Just recently I was reading a book a friend lent me and told me I just had to read. What was funny was how he told me the first 3 books were great, but the ones after weren’t worth it. Didn’t sound like something I would want to get into, yet since he went to the trouble to bring me one of them, I thought “why not?”.

Within the first few pages I hit something that just about made me think there was no point in reading it, regardless of the good prose and likeable characters — clash of character vs writer’s plot direction. In this particular book, a man who lives in a non-magic land and is very well acquainted with nature, comes across a plant. He cuts the plant, and it hits him with a thorn. When he tries to remove the thorn, the thorn embeds itself deeper into his hand. He has no knife, so does what he can, but the darn thorn acts unnaturally and evades his attempts by totally disappearing into his flesh. He mucks with it for another moment, and then for all intents and purposes, shrugs his shoulder since he can’t do anything about it and goes on. Now, hold the phone!
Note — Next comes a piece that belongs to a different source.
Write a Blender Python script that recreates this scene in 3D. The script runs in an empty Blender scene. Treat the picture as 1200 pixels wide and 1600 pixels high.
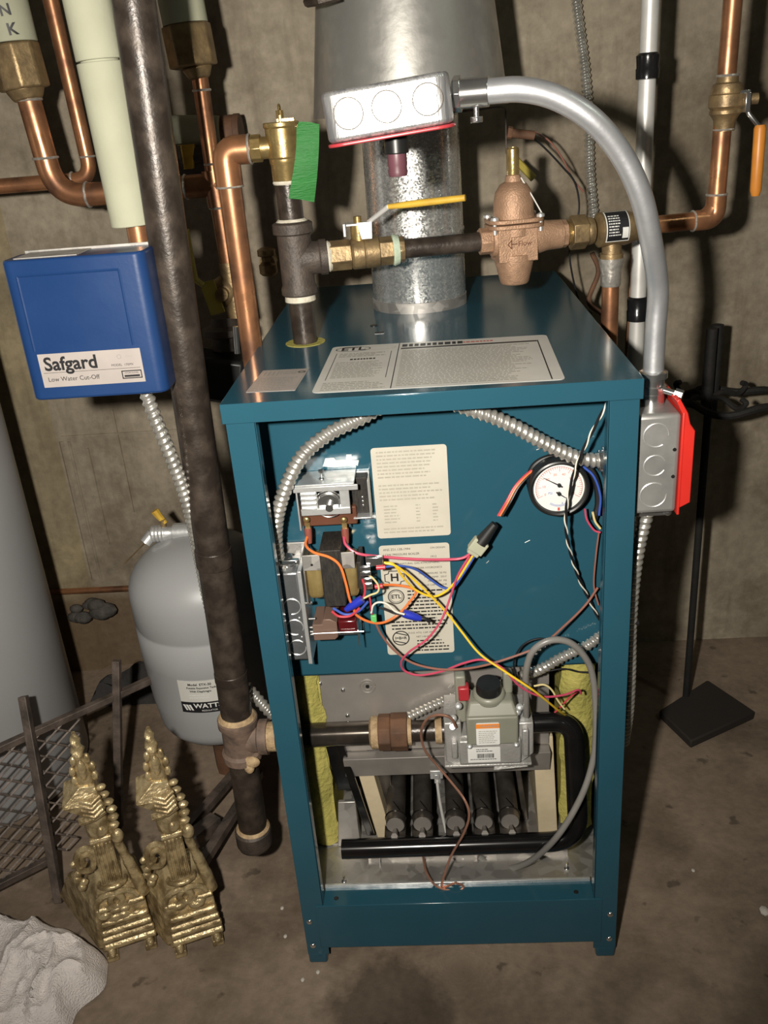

Anyone in their right mind who had a thorn dig itself into their hand and saw it do it would be screaming bloody murder and trying to get themselves to the nearest doctor. (I would!) Yet this man forgets all about it, except for noticing occasionally how the hand turns red and hurts (like that shouldn’t be sending panic signals), and goes on his way getting into the meat of the adventure.

In my opinion, there was a definite clash in what the writer wanted to set up as a later problem, and the believability of what the character did about it. Personally, I would have fallen for this if the guy panicked a little, did try to go home to get help, and on the way got distracted at least for a short while, by other events going on around him. So this clash could have been averted or minimized, but the author was too intent on his plot and not his people.

As a writer, a lot of times you will try to stick to a mental road map of where the story needs to go. But you have to absolutely stay true to the motivations and characteristics of the characters you are portraying or you will be doing the whole novel/story and your readers a huge disservice. Listen to what the characters tell you, even if it’s not part of the map! If you just have to have something happen in the story, but it clashes with your character’s motivation/personality find a way to shift the situation so they will do what you want, or ditch it. Don’t force it!

Here’s an example: An old saying is that Tonto (The Lone Ranger’s Sidekick) never goes into town. “Tonto no go to town.” But in order for your plot to progress you need him in town because only in this way will he meet the beauty from Boston and fall in love. So what do you do? You can’t just suddenly have Tonto say he wants to go to town. That’s totally against his usual motivation/personality. (Town is a dangerous place for Indians. Ripe with trouble.) But if he absolutely needs to be in town, then arrange the consequences, which with his personality, will make him go to town. For Tonto, this is easy. If the Lone Ranger went to town and was not heard from in too long and he knew things were dangerous to begin with, he would go to town to look for his friend. If he received a message that the Lone Ranger was in trouble, this would also drive him to go to town–his need to be there for his friend overruling his bad feelings about going to town. And all of it still keeping him in character and you still getting to where you want to go.

Know your character’s personalities and motivations, don’t let the planned plot shut them out. The more believable and reasonable you can make the choices they make due to the factors you’ve thrown at them, the more fun the story will be.